▶ **Material provided**
--
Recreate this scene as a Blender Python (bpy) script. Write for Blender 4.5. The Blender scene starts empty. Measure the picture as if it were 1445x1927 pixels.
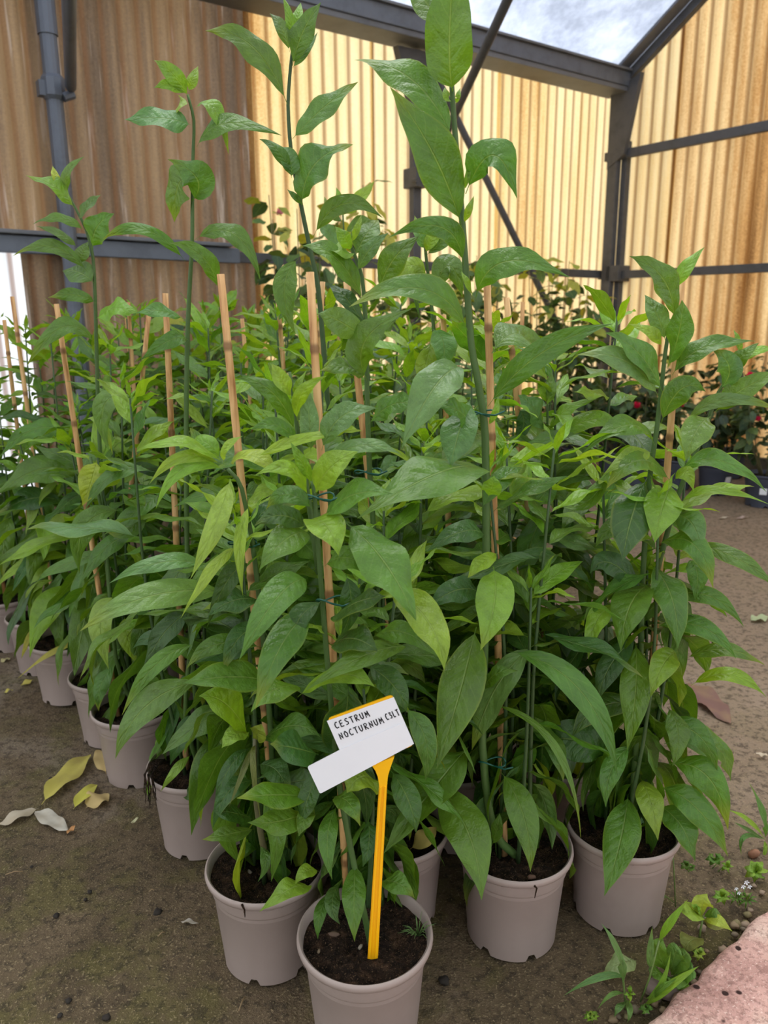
import bpy, bmesh, math, random
from mathutils import Vector, Matrix, noise

scene = bpy.context.scene
C = scene.collection
rnd = random.Random(7)
V3 = Vector

# ------------------------------------------------------------------ camera
W, H, F = 1445.0, 1927.0, 1460.0
PITCH, ROLL, CAM_H = math.radians(14.0), math.radians(-0.5), 1.0
CAM = V3((0, 0, CAM_H))
_f = V3((0, math.cos(PITCH), -math.sin(PITCH)))
_r0 = V3((1, 0, 0)); _u0 = _r0.cross(_f)
_r = math.cos(ROLL) * _r0 + math.sin(ROLL) * _u0
_u = -math.sin(ROLL) * _r0 + math.cos(ROLL) * _u0
cd = bpy.data.cameras.new('camera')
cam = bpy.data.objects.new('camera', cd); C.objects.link(cam)
cam.matrix_world = Matrix.Translation(CAM) @ Matrix((_r, _u, -_f)).transposed().to_4x4()
cd.sensor_fit = 'HORIZONTAL'; cd.sensor_width = 36.0; cd.lens = 36.0 * F / W
cd.clip_start = 0.02; cd.clip_end = 200
cd.dof.use_dof = True; cd.dof.focus_distance = 1.2; cd.dof.aperture_fstop = 8.5
scene.camera = cam

# ------------------------------------------------------------------ light: an even overcast sky
world = bpy.data.worlds.new('overcast_sky'); scene.world = world
world.use_nodes = True
bg = world.node_tree.nodes['Background']
bg.inputs['Color'].default_value = (0.93, 0.97, 1.0, 1); bg.inputs['Strength'].default_value = 0.8
sd = bpy.data.lights.new('veiled_sun', 'SUN'); sd.energy = 2.6; sd.angle = math.radians(60)
sd.color = (1.0, 0.98, 0.95)
so = bpy.data.objects.new('veiled_sun', sd); C.objects.link(so)
so.rotation_euler = (math.radians(-30), math.radians(-14), 0)   # high, beyond the back wall
vs = scene.view_settings
vs.view_transform = 'Standard'; vs.look = 'None'; vs.exposure = 0.8; vs.gamma = 1.0; vs.use_curve_mapping = False
scene.cycles.max_bounces = 4; scene.cycles.diffuse_bounces = 3; scene.cycles.glossy_bounces = 1
scene.cycles.transmission_bounces = 2; scene.cycles.use_light_tree = False
scene.cycles.adaptive_threshold = 0.04; scene.cycles.adaptive_min_samples = 12

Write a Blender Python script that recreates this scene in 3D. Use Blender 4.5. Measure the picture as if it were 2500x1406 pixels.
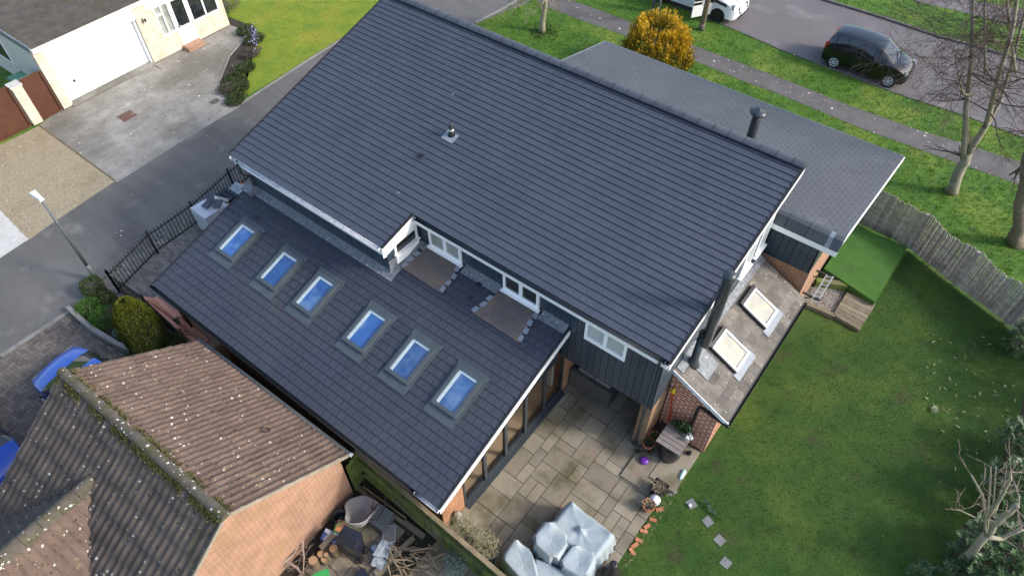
--
▶ **The request**
Please quote exactly the run of lines that starts the entries and ends at the line containing "V3 = Vector", leaving out every picture.

▶ **The solution**
Recreate this scene as a Blender Python (bpy) script. Write for Blender 4.5. The Blender scene starts empty. Measure the picture as if it were 1445x1927 pixels.
import bpy, bmesh, math, random
from mathutils import Vector, Matrix, noise

scene = bpy.context.scene
C = scene.collection
rnd = random.Random(7)
V3 = Vector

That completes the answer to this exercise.